The schoolbooks of Israel today contain the most sympathetic picture of Jesus that any generation of Jewish children has ever been offered, says Israeli government press officer Pinchas Lapide. For centuries Jewish tradition forbade even the mention of his name, he points out. Jesus is seen as a martyr of the Roman cross, and “although a few texts speak of the ‘divergences’ of Jesus from the normative Judaism of his time, references to his ‘loyalty to Torah,’ Bible-rootedness, and his Jewish ethos predominate by far.”
WINNERS
Dust of Death by Os Guinness, voted this year’s most significant book for evangelicals by Eternity magazine, outpolled the year’s bestselling religious book, Hal Lindsey’s Satan Is Alive and Well, which placed twelfth in a list of twenty-five. To promote good evangelical writing such as that noted by Eternity, the Evangelical Press Association sponsored a Christian Writing Contest for Youth of Minority Races. Among the eight winners, Eugene T. Sutton of Washington, D. C., took first in non-fiction and Debbie Ann Owens of Brooklyn nabbed a first in poetry. No first place was awarded for fiction, though second went to Sheila Manning, also of Washington, D. C. Meanwhile, a Salvation Army documentary film, No Man Is an Island, took first place in the religion and ethics category at the annual Columbus International Film Festival.
The four-year-old Free Evangelical Theological Academy of Basel, Switzerland, the only German-language university-level theological school committed to inerrancy of Scripture, has moved to larger quarters in the suburbs to accommodate its eight students.
More trouble for Archbishop Ieronymos, primate of the Greek Orthodox Church. Stung by a number of legal and administrative setbacks over the past year (including the replacement of his hand-picked Holy Synod with a number of bishops who insist that he honor his tendered-but-later-withdrawn letter of resignation), Ieronymos postponed indefinitely last month’s scheduled meeting of the hierarchy. He said forty-two of the sixty-seven Greek bishops approved his action. The government is investigating rumors of financial scandal in the church.

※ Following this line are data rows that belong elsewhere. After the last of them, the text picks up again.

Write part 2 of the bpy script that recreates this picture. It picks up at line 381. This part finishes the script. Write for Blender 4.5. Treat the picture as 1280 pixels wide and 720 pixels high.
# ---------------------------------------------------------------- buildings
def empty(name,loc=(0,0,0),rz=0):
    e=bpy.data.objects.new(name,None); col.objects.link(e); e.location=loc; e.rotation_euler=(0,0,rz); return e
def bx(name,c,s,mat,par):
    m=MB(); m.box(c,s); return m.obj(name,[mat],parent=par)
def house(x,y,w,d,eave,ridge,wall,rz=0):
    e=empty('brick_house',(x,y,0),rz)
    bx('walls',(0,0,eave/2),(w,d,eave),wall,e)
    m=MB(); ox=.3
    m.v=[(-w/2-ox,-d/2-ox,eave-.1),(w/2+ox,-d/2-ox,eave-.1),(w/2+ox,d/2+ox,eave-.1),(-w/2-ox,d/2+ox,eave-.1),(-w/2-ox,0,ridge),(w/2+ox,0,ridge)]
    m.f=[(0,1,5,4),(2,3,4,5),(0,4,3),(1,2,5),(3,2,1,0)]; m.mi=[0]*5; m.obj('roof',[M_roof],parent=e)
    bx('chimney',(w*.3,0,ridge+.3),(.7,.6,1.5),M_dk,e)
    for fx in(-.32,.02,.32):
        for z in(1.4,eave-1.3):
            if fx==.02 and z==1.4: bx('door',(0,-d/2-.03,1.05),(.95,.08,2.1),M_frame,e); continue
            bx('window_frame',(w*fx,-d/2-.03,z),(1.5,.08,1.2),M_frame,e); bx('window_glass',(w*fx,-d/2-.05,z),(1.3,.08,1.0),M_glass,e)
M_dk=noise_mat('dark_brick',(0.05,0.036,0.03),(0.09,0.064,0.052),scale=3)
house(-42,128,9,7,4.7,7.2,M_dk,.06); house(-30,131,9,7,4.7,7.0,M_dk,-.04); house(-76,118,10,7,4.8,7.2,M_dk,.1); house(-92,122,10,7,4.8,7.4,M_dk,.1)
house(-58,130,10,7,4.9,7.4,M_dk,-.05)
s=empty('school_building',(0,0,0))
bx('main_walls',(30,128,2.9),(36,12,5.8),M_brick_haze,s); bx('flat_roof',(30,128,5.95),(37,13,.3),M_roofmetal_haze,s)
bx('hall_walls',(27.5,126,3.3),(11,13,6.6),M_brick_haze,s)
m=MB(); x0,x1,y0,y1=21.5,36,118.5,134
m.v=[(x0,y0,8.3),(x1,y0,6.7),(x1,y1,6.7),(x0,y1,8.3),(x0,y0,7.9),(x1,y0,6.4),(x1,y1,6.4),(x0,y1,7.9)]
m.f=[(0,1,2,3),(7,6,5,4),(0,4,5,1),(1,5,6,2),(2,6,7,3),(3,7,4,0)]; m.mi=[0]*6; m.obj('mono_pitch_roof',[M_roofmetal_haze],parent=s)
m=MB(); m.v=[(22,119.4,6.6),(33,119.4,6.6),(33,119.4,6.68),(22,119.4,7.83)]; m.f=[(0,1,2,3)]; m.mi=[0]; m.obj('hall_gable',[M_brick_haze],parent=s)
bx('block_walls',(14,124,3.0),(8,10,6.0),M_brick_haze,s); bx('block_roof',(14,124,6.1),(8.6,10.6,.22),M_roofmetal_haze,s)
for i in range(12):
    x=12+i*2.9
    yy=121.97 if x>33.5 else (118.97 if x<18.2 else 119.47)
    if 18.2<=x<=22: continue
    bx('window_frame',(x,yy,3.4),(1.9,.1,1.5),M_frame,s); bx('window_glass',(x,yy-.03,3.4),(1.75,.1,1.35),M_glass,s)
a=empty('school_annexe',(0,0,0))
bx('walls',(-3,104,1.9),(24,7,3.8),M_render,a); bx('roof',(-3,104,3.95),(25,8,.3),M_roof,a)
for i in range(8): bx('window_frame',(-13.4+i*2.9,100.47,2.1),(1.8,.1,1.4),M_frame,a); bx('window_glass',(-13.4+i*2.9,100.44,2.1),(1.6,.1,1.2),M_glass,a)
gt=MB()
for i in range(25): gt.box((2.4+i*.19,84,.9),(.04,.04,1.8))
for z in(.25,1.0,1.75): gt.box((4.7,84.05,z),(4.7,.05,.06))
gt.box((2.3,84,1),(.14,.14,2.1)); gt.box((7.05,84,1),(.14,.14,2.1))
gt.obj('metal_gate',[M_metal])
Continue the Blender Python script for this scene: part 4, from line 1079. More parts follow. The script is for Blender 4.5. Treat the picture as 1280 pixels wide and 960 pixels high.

Greater Europe Mission will purchase an eighty-two-bed hotel and two smaller adjoining buildings near Barcelona for its proposed Spanish Bible Institute and Seminary—if cash and pledges for the $225,000 purchase price are on hand by the end of December.
European church leaders are faced with a home-mission challenge: there are reportedly more than 12 million migrant workers on the move throughout Western Europe.